I looked fine. Several people (including The Boss – who was at the apartment this morning) commented on how nice I looked, or how good my figure looked in the slimmer skirt. But I felt like a clown all day. That wasn’t half of it—I had the weird feeling of wearing someone else’s skin. There is nothing more unnerving than looking in the mirror and not seeing the “you” that you’re used to.
For 8 long hours I had to pretend to be a woman with no soul and inverted priorities. For 8 awful hours I had to be the girl who would snub her best friend in favor of people who sold their souls to the fashion industry. Oh wait, that’s not it. I forgot I wasn’t auditioning for a part in The Devil Wears Prada. But I might as well be – the feeling is the same.
Perhaps the most horrible part of this little paragraph in my life occurred as I was walking back to my apartment. I was with Marcelo (he’s my immediate supervisor who was nice enough to walk me home) when we passed by a group of people—two guys, one girl. Once we were out of earshot, Marcelo informed me that one of the guys had given me a thorough once-over. Unpoetically put, he “checked me out.”

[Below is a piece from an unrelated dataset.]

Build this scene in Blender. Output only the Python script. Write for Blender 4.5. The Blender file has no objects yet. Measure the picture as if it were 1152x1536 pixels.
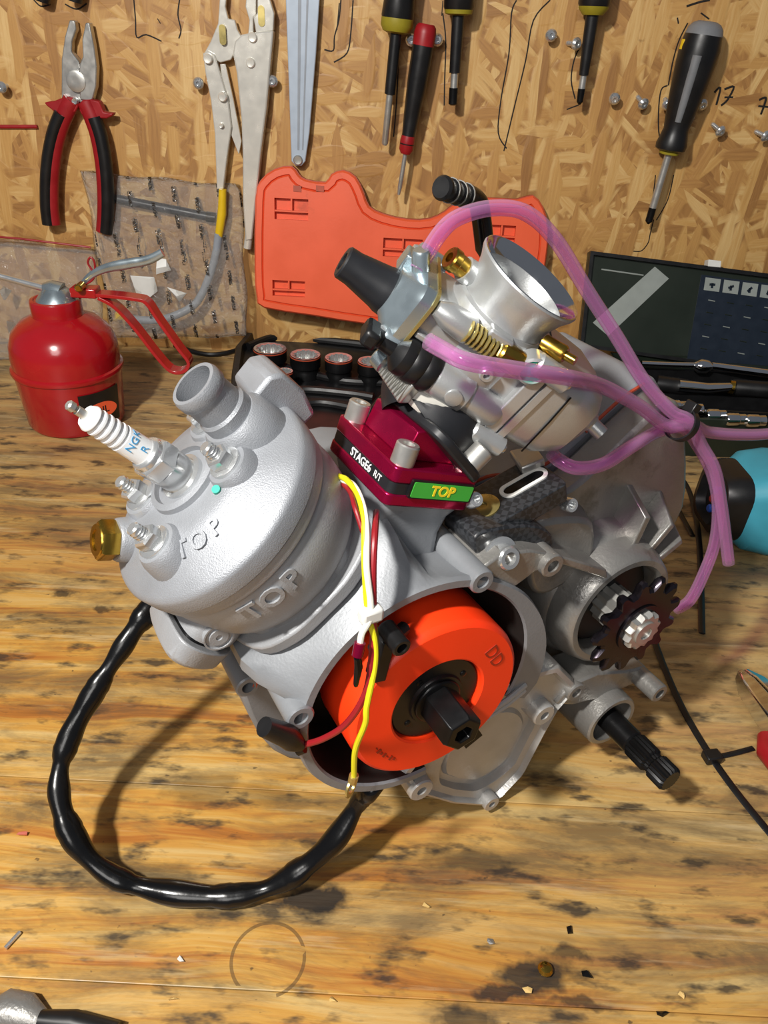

In one terrible instant, I found myself believing the lie that society has forced on the human race. This guy found the “fake me” attractive—the cookie-cutter, Mattel-inspired, conformist “me.” Chances are the real me—the real Gourmet Girl—wouldn’t have warranted so much as a second glance. For one awful moment I believed that in order to be beautiful, I must become fake. If I wish to be loved, I must cease to be myself.
And then I remembered. Those who love you for your mask do not love you. Those who only look at the skin and not the heart do not know what love is.
With that knowledge, I walked back to my room, ripped the bobby pins from my hair and traded my Barbie for the real me. baggy shirts and all.